— start —

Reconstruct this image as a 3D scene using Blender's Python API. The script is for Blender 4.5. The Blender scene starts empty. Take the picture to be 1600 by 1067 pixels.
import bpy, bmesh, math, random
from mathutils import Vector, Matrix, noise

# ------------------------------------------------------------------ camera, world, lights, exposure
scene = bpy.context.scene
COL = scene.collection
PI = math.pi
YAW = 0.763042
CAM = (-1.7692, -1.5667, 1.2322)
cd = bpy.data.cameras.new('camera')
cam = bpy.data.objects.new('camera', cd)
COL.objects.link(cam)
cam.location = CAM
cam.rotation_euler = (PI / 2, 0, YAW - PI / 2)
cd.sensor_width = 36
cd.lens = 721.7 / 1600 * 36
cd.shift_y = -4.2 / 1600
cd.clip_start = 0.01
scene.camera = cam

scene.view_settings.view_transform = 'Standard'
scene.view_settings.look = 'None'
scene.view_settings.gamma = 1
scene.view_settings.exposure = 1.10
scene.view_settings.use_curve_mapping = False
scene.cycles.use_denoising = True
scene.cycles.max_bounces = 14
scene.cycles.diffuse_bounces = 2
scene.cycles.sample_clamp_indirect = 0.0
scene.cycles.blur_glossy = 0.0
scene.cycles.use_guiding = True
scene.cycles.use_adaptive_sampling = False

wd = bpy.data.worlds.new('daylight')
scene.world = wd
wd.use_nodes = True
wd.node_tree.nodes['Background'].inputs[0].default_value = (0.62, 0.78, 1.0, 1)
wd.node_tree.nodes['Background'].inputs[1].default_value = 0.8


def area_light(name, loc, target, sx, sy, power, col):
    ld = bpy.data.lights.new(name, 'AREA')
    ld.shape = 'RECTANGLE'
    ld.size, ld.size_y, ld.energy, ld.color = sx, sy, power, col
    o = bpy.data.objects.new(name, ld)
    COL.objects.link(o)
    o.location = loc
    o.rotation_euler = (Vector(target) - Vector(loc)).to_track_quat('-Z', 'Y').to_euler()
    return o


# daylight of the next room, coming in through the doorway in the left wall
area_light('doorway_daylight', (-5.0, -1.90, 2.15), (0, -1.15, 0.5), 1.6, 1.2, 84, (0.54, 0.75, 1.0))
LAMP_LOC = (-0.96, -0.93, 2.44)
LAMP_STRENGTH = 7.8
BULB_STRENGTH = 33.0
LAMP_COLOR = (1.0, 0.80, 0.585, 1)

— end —

Only the lines from the top of the data through the line that contains "scene.cycles.use_adaptive_sampling = False" should be quoted, exactly as they stand.

## Final result
Reconstruct this image as a 3D scene using Blender's Python API. The script is for Blender 4.5. The Blender scene starts empty. Take the picture to be 1600 by 1067 pixels.
import bpy, bmesh, math, random
from mathutils import Vector, Matrix, noise

# ------------------------------------------------------------------ camera, world, lights, exposure
scene = bpy.context.scene
COL = scene.collection
PI = math.pi
YAW = 0.763042
CAM = (-1.7692, -1.5667, 1.2322)
cd = bpy.data.cameras.new('camera')
cam = bpy.data.objects.new('camera', cd)
COL.objects.link(cam)
cam.location = CAM
cam.rotation_euler = (PI / 2, 0, YAW - PI / 2)
cd.sensor_width = 36
cd.lens = 721.7 / 1600 * 36
cd.shift_y = -4.2 / 1600
cd.clip_start = 0.01
scene.camera = cam

scene.view_settings.view_transform = 'Standard'
scene.view_settings.look = 'None'
scene.view_settings.gamma = 1
scene.view_settings.exposure = 1.10
scene.view_settings.use_curve_mapping = False
scene.cycles.use_denoising = True
scene.cycles.max_bounces = 14
scene.cycles.diffuse_bounces = 2
scene.cycles.sample_clamp_indirect = 0.0
scene.cycles.blur_glossy = 0.0
scene.cycles.use_guiding = True
scene.cycles.use_adaptive_sampling = False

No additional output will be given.